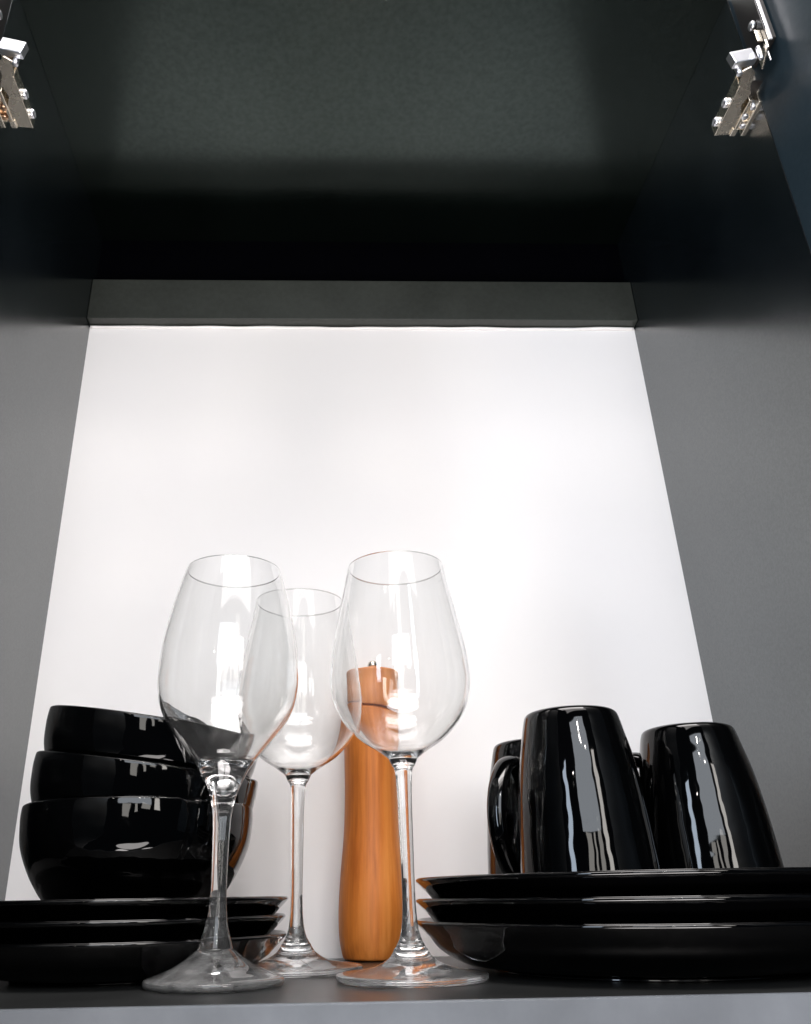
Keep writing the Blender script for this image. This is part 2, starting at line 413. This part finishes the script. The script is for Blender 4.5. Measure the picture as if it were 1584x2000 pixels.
# ------------------------------------------------------------------ pepper mill
mill = thing('pepper_mill', 'tall orange wooden pepper mill with a waist, standing behind the right wine glass', 'pepper mill', (-0.0088, 0.2445, 0.0003), (0, math.radians(1.2), math.radians(20)))
bp = [(0, 0.0005, 1), (0.0160, 0.0, 1), (0.0196, 0.0006), (0.0212, 0.0035), (0.0232, 0.0130), (0.0240, 0.0260), (0.0237, 0.0400), (0.0224, 0.0600), (0.0209, 0.0780), (0.0202, 0.0950),
      (0.0201, 0.1150), (0.0206, 0.1350), (0.0212, 0.1520), (0.0215, 0.1640), (0.0212, 0.1656), (0.0200, 0.1662, 1), (0.0180, 0.1662, 1), (0.0180, 0.1676, 1), (0, 0.1676, 1)]
obj('body', lathe(bmesh.new(), catmull(bp, 6), 96), M_wood, mill)
cpf = [(0, 0.1676, 1), (0.0204, 0.1676, 1), (0.0216, 0.1686), (0.0218, 0.1780), (0.0213, 0.1870), (0.0212, 0.1940), (0.0217, 0.2004), (0.0212, 0.2020), (0.0188, 0.2027), (0.0100, 0.2028), (0, 0.2029, 1)]
cap = obj('cap', lathe(bmesh.new(), catmull(cpf, 6), 96), M_wood2, mill)
cap.location = (0.0, 0, 0.0006); cap.rotation_euler = (0, 0.004, 0)
kp = [(0, 0.2026, 1), (0.0042, 0.2026, 1), (0.0042, 0.2040), (0.0030, 0.2044), (0.0030, 0.2056), (0.0042, 0.2072), (0.0046, 0.2096), (0.0037, 0.2120), (0.0018, 0.2131), (0, 0.2132, 1)]
obj('nut', lathe(bmesh.new(), catmull(kp, 5), 40), M_metal, cap)

# ------------------------------------------------------------------ wine glasses
def split_glass(name, label, outer, inner, i_foot, i_stem, loc, mats, rotz=0, tw=5):
    """outer runs foot centre -> rim, inner rim -> bottom; cut into foot, stem and bowl skins that join ring to ring"""
    t = thing(name, label, 'wine glass', loc, (0, 0, rotz), 'wine glasses at the front of the shelf')
    foot = catmull(outer, tw)[:i_foot*tw+1]; stem = catmull(outer, tw)[i_foot*tw:i_stem*tw+1]; rest = catmull(outer+inner, tw)[i_stem*tw:]
    for nm, pr, gm in (('bowl', rest, M_glass), ('stem', stem, mats[0]), ('foot', foot, mats[1])):
        bm = lathe(bmesh.new(), pr, 128)
        # consistent outward direction: profile runs upward on the outside
        me = bpy.data.meshes.new(nm); 
        bm.normal_update()
        bm.to_mesh(me); bm.free(); me.materials.append(gm)
        for p in me.polygons: p.use_smooth = True
        o = bpy.data.objects.new(nm, me); C.objects.link(o); o.parent = t
    return t
# glass with the slim drawn stem
oA = [(0, 0.0012, 1), (0.030, 0.0006), (0.0380, 0.0002), (0.0400, 0.0010), (0.0403, 0.0024), (0.0393, 0.0038), (0.0300, 0.0048), (0.0190, 0.0072), (0.0125, 0.0105), (0.0098, 0.0135),   # 9
      (0.0090, 0.0152, 1), (0.0082, 0.0160, 1), (0.0060, 0.0200), (0.0045, 0.0260), (0.0037, 0.0360), (0.0036, 0.0500), (0.0038, 0.0680), (0.0041, 0.0900), (0.0050, 0.1060),  # 18
      (0.0066, 0.1096), (0.0078, 0.1120), (0.0090, 0.1142), (0.0150, 0.1185), (0.0255, 0.1255), (0.0345, 0.1350), (0.0400, 0.1450), (0.0424, 0.1560), (0.0424, 0.1660), (0.0406, 0.1810), (0.0375, 0.1980), (0.0338, 0.2170), (0.0310, 0.2318)]
iA = [(0.0307, 0.2325), (0.0302, 0.2318), (0.0329, 0.2170), (0.0366, 0.1980), (0.0396, 0.1810), (0.0414, 0.1660), (0.0414, 0.1565), (0.0389, 0.1458), (0.0330, 0.1360), (0.0240, 0.1266), (0.0140, 0.1196), (0.0065, 0.1162), (0, 0.1154, 1)]
gA = split_glass('wine_glass', 'right wine glass of the front pair, standing before the pepper mill', oA, iA, 10, 19, (0.0045, 0.0868, 0.0), (M_stem, M_foot))
dup(gA, (-0.0592, 0.1543, 0.0), (0, 0, 1.0), 'wine glass standing further back, between the two front glasses')
# glass with the thick flared stem
oB = [(0, 0.0060, 1), (0.012, 0.0048), (0.026, 0.0020), (0.0335, 0.0005), (0.0355, 0.0008), (0.0362, 0.0025), (0.0352, 0.0044), (0.0300, 0.0060), (0.0220, 0.0090), (0.0150, 0.0130),    # 9
      (0.0102, 0.0166, 1), (0.0092, 0.0174, 1), (0.0078, 0.0220), (0.0056, 0.0300), (0.0044, 0.0440), (0.0043, 0.0600), (0.0048, 0.0760), (0.0060, 0.0870), (0.0085, 0.0960), (0.0125, 0.1045),  # 19
      (0.0165, 0.1110), (0.0200, 0.1152), (0.0262, 0.1225), (0.0330, 0.1310), (0.0384, 0.1410), (0.0409, 0.1520), (0.0414, 0.1610), (0.0402, 0.1800), (0.0374, 0.1960), (0.0335, 0.2130), (0.0297, 0.2262)]
iB = [(0.0294, 0.2268), (0.0289, 0.2262), (0.0326, 0.2130), (0.0364, 0.1960), (0.0392, 0.1800), (0.0403, 0.1610), (0.0396, 0.1525), (0.0370, 0.1425), (0.0312, 0.1328), (0.0242, 0.1242), (0.0185, 0.1172), (0.0140, 0.1118), (0.0075, 0.1092), (0, 0.1088, 1)]
gB = split_glass('wine_glass', 'left wine glass of the front pair, with thick flared stem before the bowls', oB, iB, 10, 19, (-0.0985, 0.0767, 0.0), (M_stem, M_foot2))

The exercise.
Reproduce the whole listing above word for word, but not its pictures.

Output for this task.
Keep writing the Blender script for this image. This is part 2, starting at line 413. This part finishes the script. The script is for Blender 4.5. Measure the picture as if it were 1584x2000 pixels.
# ------------------------------------------------------------------ pepper mill
mill = thing('pepper_mill', 'tall orange wooden pepper mill with a waist, standing behind the right wine glass', 'pepper mill', (-0.0088, 0.2445, 0.0003), (0, math.radians(1.2), math.radians(20)))
bp = [(0, 0.0005, 1), (0.0160, 0.0, 1), (0.0196, 0.0006), (0.0212, 0.0035), (0.0232, 0.0130), (0.0240, 0.0260), (0.0237, 0.0400), (0.0224, 0.0600), (0.0209, 0.0780), (0.0202, 0.0950),
      (0.0201, 0.1150), (0.0206, 0.1350), (0.0212, 0.1520), (0.0215, 0.1640), (0.0212, 0.1656), (0.0200, 0.1662, 1), (0.0180, 0.1662, 1), (0.0180, 0.1676, 1), (0, 0.1676, 1)]
obj('body', lathe(bmesh.new(), catmull(bp, 6), 96), M_wood, mill)
cpf = [(0, 0.1676, 1), (0.0204, 0.1676, 1), (0.0216, 0.1686), (0.0218, 0.1780), (0.0213, 0.1870), (0.0212, 0.1940), (0.0217, 0.2004), (0.0212, 0.2020), (0.0188, 0.2027), (0.0100, 0.2028), (0, 0.2029, 1)]
cap = obj('cap', lathe(bmesh.new(), catmull(cpf, 6), 96), M_wood2, mill)
cap.location = (0.0, 0, 0.0006); cap.rotation_euler = (0, 0.004, 0)
kp = [(0, 0.2026, 1), (0.0042, 0.2026, 1), (0.0042, 0.2040), (0.0030, 0.2044), (0.0030, 0.2056), (0.0042, 0.2072), (0.0046, 0.2096), (0.0037, 0.2120), (0.0018, 0.2131), (0, 0.2132, 1)]
obj('nut', lathe(bmesh.new(), catmull(kp, 5), 40), M_metal, cap)

# ------------------------------------------------------------------ wine glasses
def split_glass(name, label, outer, inner, i_foot, i_stem, loc, mats, rotz=0, tw=5):
    """outer runs foot centre -> rim, inner rim -> bottom; cut into foot, stem and bowl skins that join ring to ring"""
    t = thing(name, label, 'wine glass', loc, (0, 0, rotz), 'wine glasses at the front of the shelf')
    foot = catmull(outer, tw)[:i_foot*tw+1]; stem = catmull(outer, tw)[i_foot*tw:i_stem*tw+1]; rest = catmull(outer+inner, tw)[i_stem*tw:]
    for nm, pr, gm in (('bowl', rest, M_glass), ('stem', stem, mats[0]), ('foot', foot, mats[1])):
        bm = lathe(bmesh.new(), pr, 128)
        # consistent outward direction: profile runs upward on the outside
        me = bpy.data.meshes.new(nm); 
        bm.normal_update()
        bm.to_mesh(me); bm.free(); me.materials.append(gm)
        for p in me.polygons: p.use_smooth = True
        o = bpy.data.objects.new(nm, me); C.objects.link(o); o.parent = t
    return t
# glass with the slim drawn stem
oA = [(0, 0.0012, 1), (0.030, 0.0006), (0.0380, 0.0002), (0.0400, 0.0010), (0.0403, 0.0024), (0.0393, 0.0038), (0.0300, 0.0048), (0.0190, 0.0072), (0.0125, 0.0105), (0.0098, 0.0135),   # 9
      (0.0090, 0.0152, 1), (0.0082, 0.0160, 1), (0.0060, 0.0200), (0.0045, 0.0260), (0.0037, 0.0360), (0.0036, 0.0500), (0.0038, 0.0680), (0.0041, 0.0900), (0.0050, 0.1060),  # 18
      (0.0066, 0.1096), (0.0078, 0.1120), (0.0090, 0.1142), (0.0150, 0.1185), (0.0255, 0.1255), (0.0345, 0.1350), (0.0400, 0.1450), (0.0424, 0.1560), (0.0424, 0.1660), (0.0406, 0.1810), (0.0375, 0.1980), (0.0338, 0.2170), (0.0310, 0.2318)]
iA = [(0.0307, 0.2325), (0.0302, 0.2318), (0.0329, 0.2170), (0.0366, 0.1980), (0.0396, 0.1810), (0.0414, 0.1660), (0.0414, 0.1565), (0.0389, 0.1458), (0.0330, 0.1360), (0.0240, 0.1266), (0.0140, 0.1196), (0.0065, 0.1162), (0, 0.1154, 1)]
gA = split_glass('wine_glass', 'right wine glass of the front pair, standing before the pepper mill', oA, iA, 10, 19, (0.0045, 0.0868, 0.0), (M_stem, M_foot))
dup(gA, (-0.0592, 0.1543, 0.0), (0, 0, 1.0), 'wine glass standing further back, between the two front glasses')
# glass with the thick flared stem
oB = [(0, 0.0060, 1), (0.012, 0.0048), (0.026, 0.0020), (0.0335, 0.0005), (0.0355, 0.0008), (0.0362, 0.0025), (0.0352, 0.0044), (0.0300, 0.0060), (0.0220, 0.0090), (0.0150, 0.0130),    # 9
      (0.0102, 0.0166, 1), (0.0092, 0.0174, 1), (0.0078, 0.0220), (0.0056, 0.0300), (0.0044, 0.0440), (0.0043, 0.0600), (0.0048, 0.0760), (0.0060, 0.0870), (0.0085, 0.0960), (0.0125, 0.1045),  # 19
      (0.0165, 0.1110), (0.0200, 0.1152), (0.0262, 0.1225), (0.0330, 0.1310), (0.0384, 0.1410), (0.0409, 0.1520), (0.0414, 0.1610), (0.0402, 0.1800), (0.0374, 0.1960), (0.0335, 0.2130), (0.0297, 0.2262)]
iB = [(0.0294, 0.2268), (0.0289, 0.2262), (0.0326, 0.2130), (0.0364, 0.1960), (0.0392, 0.1800), (0.0403, 0.1610), (0.0396, 0.1525), (0.0370, 0.1425), (0.0312, 0.1328), (0.0242, 0.1242), (0.0185, 0.1172), (0.0140, 0.1118), (0.0075, 0.1092), (0, 0.1088, 1)]
gB = split_glass('wine_glass', 'left wine glass of the front pair, with thick flared stem before the bowls', oB, iB, 10, 19, (-0.0985, 0.0767, 0.0), (M_stem, M_foot2))